E'stato bello perdersi a Patoc?

Mandi
Luca

Anonimo ha detto...

la via alta è un progetto che covo da tanto, e le foto cha avete fatto sono un invito a farla.
povero camoscio!!

Anonimo ha detto...

però! sabato nelle nevi, domenica al sole! che stagione! bella la via alta, l'ho fatta nel 2005 dai piani a dogna e rientro per la norina, dormando al cividale. girone!!
però il cuel da la bareta non l'vevo preso in considerazione

Anonimo ha detto...

bel giro, ricordo di aver letto qualcosa riguardo la via alta. ma non ho mai approfondito, poichè mi avevan detto che era abandonato, per cui pensavo fosse impraticabile

ho visto palestra su sito orsi, bel progetto. complimenti

Anonimo ha detto...

senza toccare grandi cime, un percorso a mezza montagna di grande fascino

enzo molinari ha detto...

Ciao, sono enzo, e faccio parte di quel gruppetto che cercava il segnavia per dogna.. oggi (16-nov) sono tornato per "completare" la mia traversata, questa volta sono partito dalla passerella per la norina in val dogna.
il sentiero 619 è praticamente senza segnavia o cartelli, bisogna affidarsi al proprio istinto e prepararsi a passaggi da "boscaiolo" tra i mughi che hanno praticamente invaso più volte il sentiero già poco marcato.
Arrivati al cuel de la bareta abbiamo constatato che sono completamente sbiaditi tutti i segnavia e il letto di foglie nasconde qualsiasi traccia.
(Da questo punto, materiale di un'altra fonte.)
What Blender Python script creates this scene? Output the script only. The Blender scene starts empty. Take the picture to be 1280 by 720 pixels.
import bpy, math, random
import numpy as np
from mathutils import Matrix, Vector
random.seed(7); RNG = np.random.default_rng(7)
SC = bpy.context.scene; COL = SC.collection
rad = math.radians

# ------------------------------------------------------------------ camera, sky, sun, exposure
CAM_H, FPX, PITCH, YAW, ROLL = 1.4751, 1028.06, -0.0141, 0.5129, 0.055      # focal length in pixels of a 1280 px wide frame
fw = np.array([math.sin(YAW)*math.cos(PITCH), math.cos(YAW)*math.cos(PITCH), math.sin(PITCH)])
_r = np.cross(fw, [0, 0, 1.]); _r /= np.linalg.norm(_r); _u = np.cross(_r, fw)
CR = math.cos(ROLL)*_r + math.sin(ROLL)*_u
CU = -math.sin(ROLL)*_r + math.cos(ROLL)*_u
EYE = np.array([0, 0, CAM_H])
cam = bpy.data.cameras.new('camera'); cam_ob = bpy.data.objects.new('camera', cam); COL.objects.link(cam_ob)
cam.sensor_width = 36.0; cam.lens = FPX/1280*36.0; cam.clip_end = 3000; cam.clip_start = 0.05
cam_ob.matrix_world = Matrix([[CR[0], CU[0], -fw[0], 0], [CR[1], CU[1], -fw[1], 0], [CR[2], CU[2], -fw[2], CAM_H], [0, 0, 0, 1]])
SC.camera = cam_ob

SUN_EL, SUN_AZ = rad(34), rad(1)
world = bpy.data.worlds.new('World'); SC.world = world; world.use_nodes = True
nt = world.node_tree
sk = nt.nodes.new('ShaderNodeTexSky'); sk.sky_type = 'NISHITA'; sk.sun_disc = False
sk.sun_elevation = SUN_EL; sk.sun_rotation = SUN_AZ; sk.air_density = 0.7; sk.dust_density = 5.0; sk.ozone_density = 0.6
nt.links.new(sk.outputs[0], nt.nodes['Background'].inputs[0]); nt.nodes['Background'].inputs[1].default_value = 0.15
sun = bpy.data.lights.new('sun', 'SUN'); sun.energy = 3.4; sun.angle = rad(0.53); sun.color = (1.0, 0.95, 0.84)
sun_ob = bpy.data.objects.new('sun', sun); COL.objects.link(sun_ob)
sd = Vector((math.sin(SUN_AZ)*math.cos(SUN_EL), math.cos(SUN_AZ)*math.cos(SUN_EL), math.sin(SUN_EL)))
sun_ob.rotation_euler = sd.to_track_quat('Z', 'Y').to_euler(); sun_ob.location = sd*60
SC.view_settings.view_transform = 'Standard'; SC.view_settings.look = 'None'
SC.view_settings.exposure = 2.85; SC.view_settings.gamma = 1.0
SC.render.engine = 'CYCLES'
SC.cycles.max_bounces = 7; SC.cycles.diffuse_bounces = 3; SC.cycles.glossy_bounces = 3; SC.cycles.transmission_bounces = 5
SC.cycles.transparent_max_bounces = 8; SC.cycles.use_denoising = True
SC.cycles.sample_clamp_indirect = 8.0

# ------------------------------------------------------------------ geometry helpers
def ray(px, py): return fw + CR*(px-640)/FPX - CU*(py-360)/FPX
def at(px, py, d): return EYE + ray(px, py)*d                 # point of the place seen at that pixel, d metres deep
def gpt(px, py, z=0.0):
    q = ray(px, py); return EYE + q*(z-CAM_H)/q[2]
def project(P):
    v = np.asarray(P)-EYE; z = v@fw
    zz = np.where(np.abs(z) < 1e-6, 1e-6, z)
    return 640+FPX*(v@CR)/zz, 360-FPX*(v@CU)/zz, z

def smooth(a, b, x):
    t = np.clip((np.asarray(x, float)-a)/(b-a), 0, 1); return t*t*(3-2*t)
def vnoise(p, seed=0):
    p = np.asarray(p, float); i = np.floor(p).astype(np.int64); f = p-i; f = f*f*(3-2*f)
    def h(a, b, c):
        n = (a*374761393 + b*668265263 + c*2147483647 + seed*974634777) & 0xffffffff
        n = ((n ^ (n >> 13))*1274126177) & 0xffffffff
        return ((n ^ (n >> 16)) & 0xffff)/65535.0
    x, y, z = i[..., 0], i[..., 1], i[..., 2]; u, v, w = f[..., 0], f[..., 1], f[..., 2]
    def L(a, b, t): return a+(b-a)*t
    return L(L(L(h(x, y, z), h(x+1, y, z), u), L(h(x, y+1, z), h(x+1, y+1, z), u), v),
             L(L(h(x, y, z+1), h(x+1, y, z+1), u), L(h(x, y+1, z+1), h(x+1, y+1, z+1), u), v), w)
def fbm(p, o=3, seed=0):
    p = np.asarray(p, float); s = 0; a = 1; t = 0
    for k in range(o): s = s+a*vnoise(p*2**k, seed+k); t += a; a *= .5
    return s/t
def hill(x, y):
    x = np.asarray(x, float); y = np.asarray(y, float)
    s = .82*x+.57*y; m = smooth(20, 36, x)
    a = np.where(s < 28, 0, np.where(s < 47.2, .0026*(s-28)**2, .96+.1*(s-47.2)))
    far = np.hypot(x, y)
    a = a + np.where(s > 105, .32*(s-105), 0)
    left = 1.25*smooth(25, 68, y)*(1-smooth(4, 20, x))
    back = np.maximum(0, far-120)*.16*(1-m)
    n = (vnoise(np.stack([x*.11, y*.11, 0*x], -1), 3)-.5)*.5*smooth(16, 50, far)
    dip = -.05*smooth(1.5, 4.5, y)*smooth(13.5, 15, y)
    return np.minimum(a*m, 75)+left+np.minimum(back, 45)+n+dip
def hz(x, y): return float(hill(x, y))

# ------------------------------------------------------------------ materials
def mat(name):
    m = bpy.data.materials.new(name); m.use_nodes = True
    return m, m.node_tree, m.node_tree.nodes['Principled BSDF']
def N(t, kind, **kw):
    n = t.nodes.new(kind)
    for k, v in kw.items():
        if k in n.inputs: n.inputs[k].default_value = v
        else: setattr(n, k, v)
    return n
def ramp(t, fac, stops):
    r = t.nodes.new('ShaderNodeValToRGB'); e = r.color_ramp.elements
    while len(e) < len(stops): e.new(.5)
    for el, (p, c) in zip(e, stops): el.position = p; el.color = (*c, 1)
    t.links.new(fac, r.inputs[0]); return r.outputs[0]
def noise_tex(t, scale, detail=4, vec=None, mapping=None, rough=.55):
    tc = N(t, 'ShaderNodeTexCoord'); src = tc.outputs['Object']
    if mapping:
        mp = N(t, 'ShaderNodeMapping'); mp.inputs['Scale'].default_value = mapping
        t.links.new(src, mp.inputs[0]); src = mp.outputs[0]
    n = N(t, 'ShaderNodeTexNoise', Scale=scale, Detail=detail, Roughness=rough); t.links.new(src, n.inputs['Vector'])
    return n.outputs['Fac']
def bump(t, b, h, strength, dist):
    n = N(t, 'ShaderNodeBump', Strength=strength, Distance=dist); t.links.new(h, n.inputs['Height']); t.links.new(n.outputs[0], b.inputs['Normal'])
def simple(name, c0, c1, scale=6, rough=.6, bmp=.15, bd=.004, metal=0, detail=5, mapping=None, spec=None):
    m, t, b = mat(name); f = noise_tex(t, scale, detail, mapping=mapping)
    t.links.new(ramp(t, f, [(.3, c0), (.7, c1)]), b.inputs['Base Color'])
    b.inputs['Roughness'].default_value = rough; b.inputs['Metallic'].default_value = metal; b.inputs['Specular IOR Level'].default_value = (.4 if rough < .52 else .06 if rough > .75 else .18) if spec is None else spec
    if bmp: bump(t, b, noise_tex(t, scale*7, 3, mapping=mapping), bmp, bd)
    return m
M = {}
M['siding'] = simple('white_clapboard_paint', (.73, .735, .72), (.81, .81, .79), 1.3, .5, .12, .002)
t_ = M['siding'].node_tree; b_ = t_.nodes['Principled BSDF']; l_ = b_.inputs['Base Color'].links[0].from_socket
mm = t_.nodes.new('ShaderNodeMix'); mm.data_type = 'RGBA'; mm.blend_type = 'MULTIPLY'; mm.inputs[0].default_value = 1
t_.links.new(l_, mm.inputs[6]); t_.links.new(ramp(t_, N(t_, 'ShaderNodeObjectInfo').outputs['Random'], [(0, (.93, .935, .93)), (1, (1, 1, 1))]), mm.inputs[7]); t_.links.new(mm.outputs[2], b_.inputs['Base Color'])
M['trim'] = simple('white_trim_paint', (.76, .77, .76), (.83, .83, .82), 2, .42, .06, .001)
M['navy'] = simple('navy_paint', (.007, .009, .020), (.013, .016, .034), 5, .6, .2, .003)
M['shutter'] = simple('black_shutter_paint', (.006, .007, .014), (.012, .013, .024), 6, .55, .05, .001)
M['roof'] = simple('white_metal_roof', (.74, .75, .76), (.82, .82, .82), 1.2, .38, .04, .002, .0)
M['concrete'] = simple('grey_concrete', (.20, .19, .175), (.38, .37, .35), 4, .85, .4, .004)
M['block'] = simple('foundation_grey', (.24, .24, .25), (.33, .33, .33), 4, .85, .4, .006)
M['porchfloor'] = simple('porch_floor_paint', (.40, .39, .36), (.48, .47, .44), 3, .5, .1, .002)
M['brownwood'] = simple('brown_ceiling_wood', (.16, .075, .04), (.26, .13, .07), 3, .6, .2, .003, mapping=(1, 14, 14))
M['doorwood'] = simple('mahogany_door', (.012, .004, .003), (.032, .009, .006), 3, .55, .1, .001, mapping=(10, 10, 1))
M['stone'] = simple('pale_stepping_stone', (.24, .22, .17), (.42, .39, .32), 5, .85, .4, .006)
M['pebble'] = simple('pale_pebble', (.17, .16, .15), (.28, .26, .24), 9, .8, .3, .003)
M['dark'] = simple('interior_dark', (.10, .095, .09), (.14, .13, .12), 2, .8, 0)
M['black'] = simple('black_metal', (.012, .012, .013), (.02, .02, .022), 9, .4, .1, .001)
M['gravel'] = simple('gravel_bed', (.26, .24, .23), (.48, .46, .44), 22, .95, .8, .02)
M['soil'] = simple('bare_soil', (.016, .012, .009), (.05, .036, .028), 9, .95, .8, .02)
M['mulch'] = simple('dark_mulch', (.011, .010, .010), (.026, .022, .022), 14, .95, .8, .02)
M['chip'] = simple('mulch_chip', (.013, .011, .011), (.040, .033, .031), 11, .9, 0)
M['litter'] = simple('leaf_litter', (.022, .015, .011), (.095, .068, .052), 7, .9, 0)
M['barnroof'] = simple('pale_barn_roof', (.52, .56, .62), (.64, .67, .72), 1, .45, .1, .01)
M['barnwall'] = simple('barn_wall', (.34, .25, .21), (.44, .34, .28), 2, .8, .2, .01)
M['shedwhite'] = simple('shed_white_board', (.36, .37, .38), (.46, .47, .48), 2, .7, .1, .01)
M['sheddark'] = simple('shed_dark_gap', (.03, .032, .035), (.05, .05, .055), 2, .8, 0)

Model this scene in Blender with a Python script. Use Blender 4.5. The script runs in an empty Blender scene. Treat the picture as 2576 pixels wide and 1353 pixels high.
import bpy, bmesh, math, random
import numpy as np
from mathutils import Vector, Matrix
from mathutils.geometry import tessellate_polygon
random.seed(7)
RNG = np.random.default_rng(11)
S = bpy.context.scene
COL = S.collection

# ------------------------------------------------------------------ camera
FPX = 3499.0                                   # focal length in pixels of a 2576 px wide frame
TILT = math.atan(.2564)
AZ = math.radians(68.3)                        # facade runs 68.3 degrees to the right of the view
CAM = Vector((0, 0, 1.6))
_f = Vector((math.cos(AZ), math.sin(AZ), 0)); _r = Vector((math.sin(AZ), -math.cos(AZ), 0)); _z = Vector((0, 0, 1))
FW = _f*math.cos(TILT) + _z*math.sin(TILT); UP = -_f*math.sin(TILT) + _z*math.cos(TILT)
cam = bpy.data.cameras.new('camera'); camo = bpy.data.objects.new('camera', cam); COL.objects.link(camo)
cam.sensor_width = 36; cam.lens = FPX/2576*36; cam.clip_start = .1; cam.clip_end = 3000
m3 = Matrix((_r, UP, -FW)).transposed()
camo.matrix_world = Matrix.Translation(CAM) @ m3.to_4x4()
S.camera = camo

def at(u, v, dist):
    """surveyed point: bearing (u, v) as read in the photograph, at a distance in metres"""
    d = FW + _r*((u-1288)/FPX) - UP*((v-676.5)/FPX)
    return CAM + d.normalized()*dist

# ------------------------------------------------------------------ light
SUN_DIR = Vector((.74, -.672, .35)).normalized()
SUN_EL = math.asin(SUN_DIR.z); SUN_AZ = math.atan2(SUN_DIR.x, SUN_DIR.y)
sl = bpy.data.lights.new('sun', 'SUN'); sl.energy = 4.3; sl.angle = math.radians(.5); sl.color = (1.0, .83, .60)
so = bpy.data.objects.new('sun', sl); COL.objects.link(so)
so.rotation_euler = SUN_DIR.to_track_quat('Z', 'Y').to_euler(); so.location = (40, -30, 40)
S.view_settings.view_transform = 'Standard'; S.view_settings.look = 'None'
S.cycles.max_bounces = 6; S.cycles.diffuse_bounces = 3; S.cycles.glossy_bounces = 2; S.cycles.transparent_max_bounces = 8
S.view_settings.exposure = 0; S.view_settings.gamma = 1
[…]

Nonostante tutta la fatica rimane intatto lo spettacolo offerto da queste impervie e ancora selvagge vallate.

Dalla val dogna fino a raccolana 619+620 mettete in preventivo 8 orette.

buone camminate a tutti.
enzo.

PS. complimenti per il sito.

Luca l'Alpinauta ha detto...

soon sentieri silenziosi e dimenticati, penso che quella domenica che ci siamo incontrati abbiamo fatto il record di presenze!